4. A política pública de segurança e sistema de justiça devem combater o encarceramento em massa, baseado no preconceito e uso do poder contra populações excluídas e marginalizadas pelo sistema político-econômico (pobres, jovens e negros), e utilizar modelos mais eficientes de enfrentamento da criminalidade.
a) Aprovação, pelo Legislativo Federal, do anteprojeto elaborado por comissão de juristas, que se transformou no PLS 236/2012, descriminalizando o porte e o uso de drogas para consumo.
b) Revisão da Lei Nacional Antidrogas (nº 11.343/2006), estabelecendo critérios objetivos para distinguir o usuário e o traficante de drogas, considerando o uso discriminatório da sua aplicação hoje.
c) Dar efetividade à Lei Federal nº 12.403/11, que prevê a adoção de medidas cautelares como alternativa à prisão e ampliar a aplicação da justiça restaurativa.
5. Enfrentar a criminalização dos adolescentes pobres, exigindo-se o respeito aos seus direitos de acordo com o previsto no Estatuto da Criança e do Adolescente.
a) O Judiciário paulista deve respeitar o ECA, especialmente nos casos relacionados ao tráfico de drogas, em que é vedada a imposição de medida socioeducativa de internação, também de acordo com o entendimento do STJ exposto na Sumula 492.

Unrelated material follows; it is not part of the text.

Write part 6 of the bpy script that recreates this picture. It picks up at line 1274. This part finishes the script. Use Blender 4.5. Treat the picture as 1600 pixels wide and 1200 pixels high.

b) As unidades de internação devem estabelecer medidas objetivas para pôr fim a casos de agressões e mortes de internos(as), facilitando a denúncia pelos adolescentes, e instituindo-se procedimentos claros para a apuração das denúncias, investindo-se em medidas preventivas.
c) Implementação efetiva e ampla, no Estado de São Paulo, da justiça restaurativa, seja no âmbito das medidas sócio-educativas, ou nos casos envolvendo maiores de 18 anos.
d) Desvincular a ação policial das políticas dirigidas a usuários de drogas, dando fim ao tratamento do tema como “caso de polícia” e investindo no fortalecimento da rede pública de saúde, com maior acesso à informação e com atendimento de dependentes realizado prioritariamente em meio aberto. 6. Municípios do Estado de São Paulo devem promover o desarmamento das Guardas Civis Metropolitanas, baseando seu trabalho nas diretrizes da segurança comunitária e preventiva, protegendo as populações mais pobres.